Solving Gauss' Law: E Field & Volume Charge Density

[suspenc3]

Homework Statement

1.)Two large metal plates of area $$1.0m^2$$ face each other. They are 5 cm apart and have equal but opposite charges on their inner surfaces. If the magnitude E of the electric field between the plates is 55N/C, what is the magnitude of the charge on each plate?Neglect edge effects

2.)A non conducting sphere has a uniform volume charge density $$\rho$$. Let r be the vector from the center of the sphere to a general point P within the sphere. Show that the electric field at P is given by $$E=\rho r/3\epsilon_0$$

Homework Equations

$$E=\sigma/\epsilon_0$$

The Attempt at a Solution

1.)$$E=\sigma/\epsilon_0$$
$$E\epsilon_0=\sigma=(55N/c)(8.85x10^{-12}F/m)=4.868x10^{-10}C/m^2$$
$$E=\sigma/2\epsilon_0=\frac{4.868x10^{-10}C/m^2}{2(8.85x10^{-12}F/m} = 27.5N/C$$

Im guessing that I did this wrong, it seemed too easy.

2.)I don't know how to start this one.

 

[Saketh]

For the second problem, just use Gauss's law.

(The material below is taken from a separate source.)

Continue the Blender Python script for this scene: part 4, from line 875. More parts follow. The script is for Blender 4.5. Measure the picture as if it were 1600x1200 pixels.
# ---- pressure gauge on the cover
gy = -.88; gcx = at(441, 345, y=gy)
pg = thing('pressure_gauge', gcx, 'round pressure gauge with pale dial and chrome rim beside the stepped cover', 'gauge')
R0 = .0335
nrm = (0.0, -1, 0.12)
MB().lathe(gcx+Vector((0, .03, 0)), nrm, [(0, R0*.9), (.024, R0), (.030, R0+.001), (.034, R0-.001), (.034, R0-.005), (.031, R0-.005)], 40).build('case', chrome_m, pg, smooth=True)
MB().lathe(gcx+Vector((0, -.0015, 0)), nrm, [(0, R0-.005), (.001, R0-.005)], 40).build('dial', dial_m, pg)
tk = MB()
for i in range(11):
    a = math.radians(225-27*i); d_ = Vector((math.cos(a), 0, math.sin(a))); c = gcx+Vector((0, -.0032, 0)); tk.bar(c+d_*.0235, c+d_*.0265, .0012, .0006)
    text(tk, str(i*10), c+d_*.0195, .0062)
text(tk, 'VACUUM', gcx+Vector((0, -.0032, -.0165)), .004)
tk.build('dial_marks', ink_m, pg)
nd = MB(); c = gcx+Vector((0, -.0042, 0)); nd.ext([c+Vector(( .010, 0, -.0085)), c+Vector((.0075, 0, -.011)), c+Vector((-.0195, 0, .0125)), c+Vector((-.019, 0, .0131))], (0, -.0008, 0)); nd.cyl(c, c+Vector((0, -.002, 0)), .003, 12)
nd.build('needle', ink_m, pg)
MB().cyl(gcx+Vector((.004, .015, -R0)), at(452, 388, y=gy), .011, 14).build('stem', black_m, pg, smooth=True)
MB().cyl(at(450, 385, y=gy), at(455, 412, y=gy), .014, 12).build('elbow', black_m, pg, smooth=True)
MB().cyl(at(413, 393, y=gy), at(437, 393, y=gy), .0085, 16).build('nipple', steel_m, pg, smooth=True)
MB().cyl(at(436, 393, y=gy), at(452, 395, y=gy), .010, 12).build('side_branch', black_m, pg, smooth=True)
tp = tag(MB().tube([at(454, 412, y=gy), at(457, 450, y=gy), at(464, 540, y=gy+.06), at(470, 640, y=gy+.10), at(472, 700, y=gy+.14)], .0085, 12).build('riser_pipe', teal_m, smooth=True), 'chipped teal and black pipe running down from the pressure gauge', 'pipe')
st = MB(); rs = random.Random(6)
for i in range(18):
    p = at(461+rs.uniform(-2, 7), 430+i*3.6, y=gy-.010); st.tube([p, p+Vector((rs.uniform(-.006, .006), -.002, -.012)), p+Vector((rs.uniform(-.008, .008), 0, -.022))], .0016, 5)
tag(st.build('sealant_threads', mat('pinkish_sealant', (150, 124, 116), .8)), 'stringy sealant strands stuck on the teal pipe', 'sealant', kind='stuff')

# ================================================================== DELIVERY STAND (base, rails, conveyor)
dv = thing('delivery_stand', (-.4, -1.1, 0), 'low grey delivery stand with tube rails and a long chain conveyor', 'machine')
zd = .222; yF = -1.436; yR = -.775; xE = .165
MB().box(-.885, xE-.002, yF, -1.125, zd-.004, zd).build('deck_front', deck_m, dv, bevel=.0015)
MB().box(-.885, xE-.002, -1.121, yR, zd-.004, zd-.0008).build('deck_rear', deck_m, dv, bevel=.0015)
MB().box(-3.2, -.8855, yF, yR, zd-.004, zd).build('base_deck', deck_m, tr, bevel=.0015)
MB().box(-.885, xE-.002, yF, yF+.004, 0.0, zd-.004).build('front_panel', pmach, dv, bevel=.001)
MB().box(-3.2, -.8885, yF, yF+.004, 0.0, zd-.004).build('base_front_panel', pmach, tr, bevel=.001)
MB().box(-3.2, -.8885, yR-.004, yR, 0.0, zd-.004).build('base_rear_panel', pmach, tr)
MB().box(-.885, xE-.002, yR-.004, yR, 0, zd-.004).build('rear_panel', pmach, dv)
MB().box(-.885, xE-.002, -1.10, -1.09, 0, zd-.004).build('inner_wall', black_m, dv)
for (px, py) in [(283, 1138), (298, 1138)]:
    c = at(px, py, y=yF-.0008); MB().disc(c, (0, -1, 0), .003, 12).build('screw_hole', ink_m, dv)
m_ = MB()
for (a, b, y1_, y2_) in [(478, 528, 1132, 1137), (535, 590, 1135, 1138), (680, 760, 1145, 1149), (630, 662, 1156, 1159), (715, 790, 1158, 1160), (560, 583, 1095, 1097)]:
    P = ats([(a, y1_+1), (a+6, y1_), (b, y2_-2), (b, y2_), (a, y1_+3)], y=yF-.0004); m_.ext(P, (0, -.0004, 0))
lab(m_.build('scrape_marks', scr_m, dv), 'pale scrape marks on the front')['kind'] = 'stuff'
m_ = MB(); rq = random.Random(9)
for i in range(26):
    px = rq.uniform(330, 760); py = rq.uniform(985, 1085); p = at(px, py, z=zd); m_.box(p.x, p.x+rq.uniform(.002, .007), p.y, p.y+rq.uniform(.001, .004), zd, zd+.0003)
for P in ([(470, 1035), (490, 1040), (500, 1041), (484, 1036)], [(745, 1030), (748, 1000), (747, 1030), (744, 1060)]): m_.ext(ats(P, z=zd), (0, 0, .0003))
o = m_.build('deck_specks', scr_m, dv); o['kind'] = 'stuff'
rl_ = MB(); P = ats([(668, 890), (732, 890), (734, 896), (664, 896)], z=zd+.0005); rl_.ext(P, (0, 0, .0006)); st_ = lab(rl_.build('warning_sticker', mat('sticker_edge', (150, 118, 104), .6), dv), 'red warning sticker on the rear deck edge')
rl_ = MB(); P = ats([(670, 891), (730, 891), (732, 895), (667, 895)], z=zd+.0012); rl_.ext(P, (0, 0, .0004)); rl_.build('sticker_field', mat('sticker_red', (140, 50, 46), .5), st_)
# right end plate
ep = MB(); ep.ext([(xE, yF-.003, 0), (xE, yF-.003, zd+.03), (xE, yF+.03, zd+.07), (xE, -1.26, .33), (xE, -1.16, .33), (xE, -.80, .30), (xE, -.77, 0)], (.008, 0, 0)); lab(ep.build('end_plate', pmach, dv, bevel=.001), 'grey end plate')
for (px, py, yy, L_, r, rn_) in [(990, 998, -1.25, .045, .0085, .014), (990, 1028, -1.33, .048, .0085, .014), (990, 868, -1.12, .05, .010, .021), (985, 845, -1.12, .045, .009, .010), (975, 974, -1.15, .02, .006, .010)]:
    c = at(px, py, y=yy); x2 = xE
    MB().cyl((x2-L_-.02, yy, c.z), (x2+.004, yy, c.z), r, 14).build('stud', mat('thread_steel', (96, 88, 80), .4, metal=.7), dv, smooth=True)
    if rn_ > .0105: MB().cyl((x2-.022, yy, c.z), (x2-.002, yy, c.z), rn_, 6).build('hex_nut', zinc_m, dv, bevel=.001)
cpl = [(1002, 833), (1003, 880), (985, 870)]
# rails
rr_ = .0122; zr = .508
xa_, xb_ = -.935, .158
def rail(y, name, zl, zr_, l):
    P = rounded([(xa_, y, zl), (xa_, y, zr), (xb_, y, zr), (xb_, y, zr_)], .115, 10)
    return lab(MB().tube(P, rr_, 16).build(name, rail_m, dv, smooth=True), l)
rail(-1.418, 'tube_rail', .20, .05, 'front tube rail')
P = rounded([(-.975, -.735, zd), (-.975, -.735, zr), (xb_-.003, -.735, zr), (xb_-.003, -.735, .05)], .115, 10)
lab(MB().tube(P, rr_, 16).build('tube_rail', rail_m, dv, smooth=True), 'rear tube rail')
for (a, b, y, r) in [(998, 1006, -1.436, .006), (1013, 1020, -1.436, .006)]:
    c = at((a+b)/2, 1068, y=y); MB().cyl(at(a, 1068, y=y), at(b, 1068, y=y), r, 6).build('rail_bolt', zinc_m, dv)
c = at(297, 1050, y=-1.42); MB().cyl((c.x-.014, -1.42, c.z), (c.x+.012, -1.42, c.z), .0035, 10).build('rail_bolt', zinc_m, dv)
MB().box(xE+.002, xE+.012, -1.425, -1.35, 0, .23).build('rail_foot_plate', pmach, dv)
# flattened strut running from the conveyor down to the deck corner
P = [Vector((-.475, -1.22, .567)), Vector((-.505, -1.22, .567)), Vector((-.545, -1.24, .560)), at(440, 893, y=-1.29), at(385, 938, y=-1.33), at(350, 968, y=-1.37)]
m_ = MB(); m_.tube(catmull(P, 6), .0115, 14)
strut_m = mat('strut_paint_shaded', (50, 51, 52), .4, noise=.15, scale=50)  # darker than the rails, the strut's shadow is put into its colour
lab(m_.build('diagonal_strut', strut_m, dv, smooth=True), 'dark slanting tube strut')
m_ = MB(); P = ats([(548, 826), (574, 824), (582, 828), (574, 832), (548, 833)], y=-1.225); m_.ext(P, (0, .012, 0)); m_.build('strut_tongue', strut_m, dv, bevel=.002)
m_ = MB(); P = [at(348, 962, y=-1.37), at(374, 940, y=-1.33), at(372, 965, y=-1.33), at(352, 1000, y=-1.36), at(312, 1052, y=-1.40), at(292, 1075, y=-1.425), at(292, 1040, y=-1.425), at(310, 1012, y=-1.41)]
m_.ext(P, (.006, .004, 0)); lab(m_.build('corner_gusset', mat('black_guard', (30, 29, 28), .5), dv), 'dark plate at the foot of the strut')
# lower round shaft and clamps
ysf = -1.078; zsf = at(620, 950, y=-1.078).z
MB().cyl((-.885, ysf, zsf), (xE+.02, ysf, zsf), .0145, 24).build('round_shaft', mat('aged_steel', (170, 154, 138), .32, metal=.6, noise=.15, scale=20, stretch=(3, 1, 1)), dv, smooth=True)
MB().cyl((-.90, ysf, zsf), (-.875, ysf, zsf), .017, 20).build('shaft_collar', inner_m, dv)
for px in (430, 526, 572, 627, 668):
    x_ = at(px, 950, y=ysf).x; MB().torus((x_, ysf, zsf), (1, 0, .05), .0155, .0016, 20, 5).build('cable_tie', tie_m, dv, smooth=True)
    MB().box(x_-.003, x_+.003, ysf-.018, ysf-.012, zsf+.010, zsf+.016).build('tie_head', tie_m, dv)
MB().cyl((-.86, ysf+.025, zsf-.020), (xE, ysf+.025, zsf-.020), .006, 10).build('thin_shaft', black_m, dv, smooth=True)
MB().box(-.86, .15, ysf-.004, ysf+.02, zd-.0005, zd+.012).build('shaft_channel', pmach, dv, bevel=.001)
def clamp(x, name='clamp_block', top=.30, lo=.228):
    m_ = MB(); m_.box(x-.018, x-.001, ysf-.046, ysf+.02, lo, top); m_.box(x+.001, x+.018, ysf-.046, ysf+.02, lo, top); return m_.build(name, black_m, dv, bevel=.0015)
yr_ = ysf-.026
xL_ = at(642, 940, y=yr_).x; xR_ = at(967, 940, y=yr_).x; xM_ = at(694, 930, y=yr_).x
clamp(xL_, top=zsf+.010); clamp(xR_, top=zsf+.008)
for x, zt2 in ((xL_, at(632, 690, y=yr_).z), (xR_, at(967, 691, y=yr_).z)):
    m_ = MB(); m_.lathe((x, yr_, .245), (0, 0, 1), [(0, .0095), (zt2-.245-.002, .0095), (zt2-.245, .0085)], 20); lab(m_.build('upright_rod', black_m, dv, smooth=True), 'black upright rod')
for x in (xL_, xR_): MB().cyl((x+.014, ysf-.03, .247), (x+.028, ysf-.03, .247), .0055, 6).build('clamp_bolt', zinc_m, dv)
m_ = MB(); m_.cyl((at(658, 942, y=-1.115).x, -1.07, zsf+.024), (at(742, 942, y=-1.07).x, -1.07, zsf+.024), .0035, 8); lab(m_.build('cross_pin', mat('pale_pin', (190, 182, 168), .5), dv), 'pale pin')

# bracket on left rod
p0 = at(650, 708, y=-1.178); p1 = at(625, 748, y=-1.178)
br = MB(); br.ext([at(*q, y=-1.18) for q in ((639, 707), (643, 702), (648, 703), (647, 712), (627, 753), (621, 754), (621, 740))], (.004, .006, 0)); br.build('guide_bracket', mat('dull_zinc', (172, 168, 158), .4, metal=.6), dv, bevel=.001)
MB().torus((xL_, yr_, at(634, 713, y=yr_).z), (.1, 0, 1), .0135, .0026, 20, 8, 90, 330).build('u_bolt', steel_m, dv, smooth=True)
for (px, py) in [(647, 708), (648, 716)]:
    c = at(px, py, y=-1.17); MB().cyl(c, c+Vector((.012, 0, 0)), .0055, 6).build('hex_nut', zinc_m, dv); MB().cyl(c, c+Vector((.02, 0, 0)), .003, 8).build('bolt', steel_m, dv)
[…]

$$\int_S \vec{E} \cdot \, \vec{dA} = \frac{q}{\epsilon_0}$$

The important thing is to be careful in selecting your surfaces. Here's a suggestion -- use a Gaussian surface that is a spherical shell concentric with the sphere itself.

So the left side simplifies essentially to EA, where A is just $4\pi r^2$, where A is the surface area of our Gaussian surface (r < R).

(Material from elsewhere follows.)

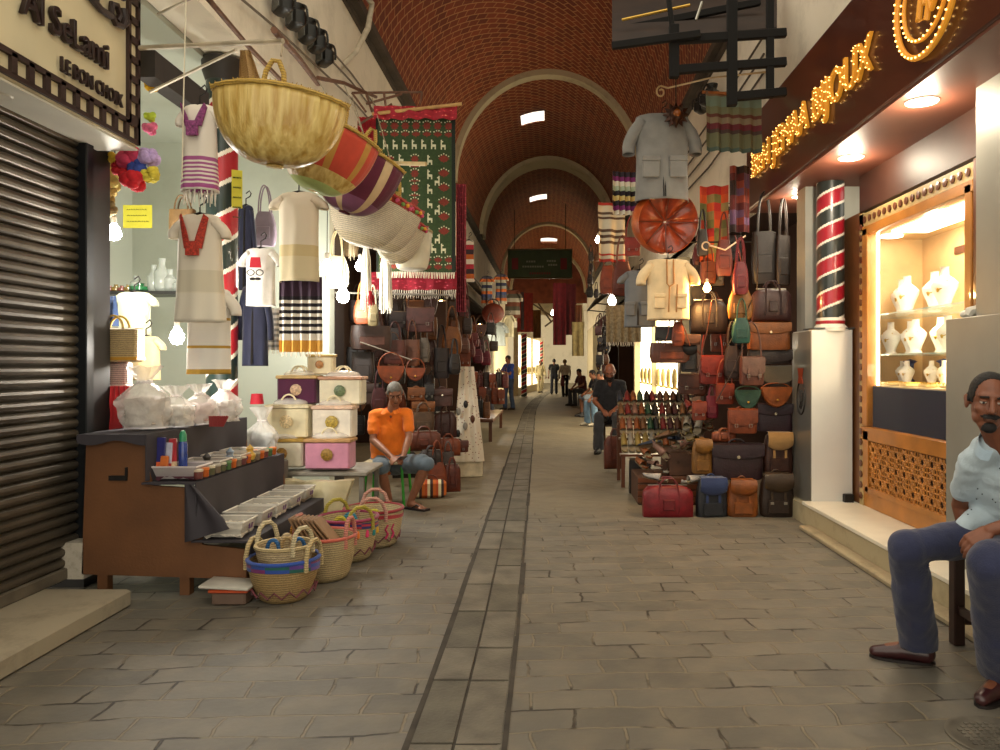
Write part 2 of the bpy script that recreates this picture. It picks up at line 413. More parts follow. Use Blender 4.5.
# ---- brick barrel vault with openings
def brick_mat():
    m, nt, b = newmat('m_brickvault'); L = nt.links
    uv = nt.nodes.new('ShaderNodeUVMap'); mp = nt.nodes.new('ShaderNodeMapping'); L.new(uv.outputs[0], mp.inputs[0]); mp.inputs['Rotation'].default_value = (0, 0, R(45))
    br = nt.nodes.new('ShaderNodeTexBrick'); br.offset = .5
    for k, v in (('Scale', 1.0), ('Mortar Size', .012), ('Mortar Smooth', .1), ('Brick Width', .30), ('Row Height', .15), ('Bias', -.1)): br.inputs[k].default_value = v
    br.inputs['Color1'].default_value = lin('843A1B'); br.inputs['Color2'].default_value = lin('642712'); br.inputs['Mortar'].default_value = lin('B08050')
    L.new(mp.outputs[0], br.inputs['Vector'])
    n0 = nt.nodes.new('ShaderNodeTexNoise'); n0.inputs['Scale'].default_value = 3; n0.inputs['Detail'].default_value = 6; L.new(uv.outputs[0], n0.inputs['Vector'])
    mx = nt.nodes.new('ShaderNodeMix'); mx.data_type = 'RGBA'; mx.blend_type = 'MULTIPLY'; mx.inputs['Factor'].default_value = .55
    r = nt.nodes.new('ShaderNodeValToRGB'); r.color_ramp.elements[0].color = (.5, .45, .42, 1); r.color_ramp.elements[1].color = (1.2, 1.15, 1.1, 1); L.new(n0.outputs['Fac'], r.inputs[0])
    L.new(br.outputs['Color'], mx.inputs['A']); L.new(r.outputs[0], mx.inputs['B']); L.new(mx.outputs['Result'], b.inputs['Base Color']); b.inputs['Roughness'].default_value = .85
    bp = nt.nodes.new('ShaderNodeBump'); bp.inputs['Strength'].default_value = .5; bp.inputs['Distance'].default_value = .02; bp.invert = True
    L.new(br.outputs['Fac'], bp.inputs['Height']); L.new(bp.outputs['Normal'], b.inputs['Normal'])
    return m

SKY = [(20.5, 21.4, -.75, -.1), (30.5, 31.5, -.75, -.05), (41.0, 42.6, -.4, .5), (11.0, 11.5, -.3, .3)]
def vault(name, dr, y0, y1, m, uvs=True):
    bm = bmesh.new(); uvl = bm.loops.layers.uv.new('UVMap')
    ys = [y0+(y1-y0)*i/78 for i in range(79)]
    for s in SKY:
        ys += [s[0], s[1]]
    ys = sorted(set(y for y in ys if y0 <= y <= y1)); na = 48
    ang = [PI*i/na for i in range(na+1)]
    for s in SKY: ang += [math.acos(s[2]/VA), math.acos(s[3]/VA)]
    ang = sorted(set(ang))
    rows = []
    for y in ys: rows.append([bm.verts.new((-math.cos(a)*(VA+dr)*-1, y, SPR+math.sin(a)*(VB+dr))) for a in ang])
    for j in range(len(ys)-1):
        for i in range(len(ang)-1):
            ym = (ys[j]+ys[j+1])/2; am = (ang[i]+ang[i+1])/2; xm = math.cos(am)*VA
            if any(s[0] < ym < s[1] and s[2] < xm < s[3] for s in SKY): continue
            f = bm.faces.new((rows[j][i], rows[j][i+1], rows[j+1][i+1], rows[j+1][i])); f.smooth = True
            for l, (jj, ii) in zip(f.loops, ((j, i), (j, i+1), (j+1, i+1), (j+1, i))): l[uvl].uv = (ang[ii]*2.5, ys[jj])
    me = bpy.data.meshes.new(name); bm.to_mesh(me); bm.free(); me.materials.append(m)
    o = bpy.data.objects.new(name, me); COL.objects.link(o); o['kind'] = 'structure'
    return o
cv = vault('ceiling', 0, VY0, VY1, brick_mat())
sm = cv.modifiers.new('s', 'SOLIDIFY'); sm.thickness = .03; sm.offset = -1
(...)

Now, how do you find q? That is, how do you find the charge enclosed by our Gaussian surface? (I'll leave this part to you.)

 

[m2003]

Hello, it looks like you have attempted to solve the first problem using the equation E = σ/ε0, however, this equation is only applicable for a charged plate. In this case, we have two charged plates facing each other, which creates a parallel plate capacitor. To solve for the magnitude of charge on each plate, we can use the equation E = Q/(ε0A), where Q is the charge on each plate, ε0 is the permittivity of free space, and A is the area of the plates. Rearranging this equation, we get Q = ε0EA. Plugging in the given values, we get Q = (8.85x10^-12 F/m)(55 N/C)(1.0 m^2) = 4.868x10^-10 C. Therefore, the magnitude of charge on each plate is 4.868x10^-10 C.

For the second problem, we can use Gauss' Law to determine the electric field at a point P within the sphere. Gauss' Law states that the electric flux through a closed surface is equal to the enclosed charge divided by the permittivity of free space. In this case, we can imagine a closed spherical surface centered at the point P, with radius r. The electric flux through this surface is given by Φ = EA, where E is the electric field and A is the area of the surface. Since the sphere has a uniform volume charge density, the enclosed charge is simply ρV, where V is the volume of the sphere. Therefore, Gauss' Law can be written as EA = ρV/ε0. Solving for E, we get E = ρV/(ε0A). Since the volume of a sphere is (4/3)πr^3 and the area of a sphere is 4πr^2, we can rewrite this equation as E = ρ(4/3)πr^3/(ε0(4πr^2)). Simplifying, we get E = ρr/3ε0, which is the desired equation.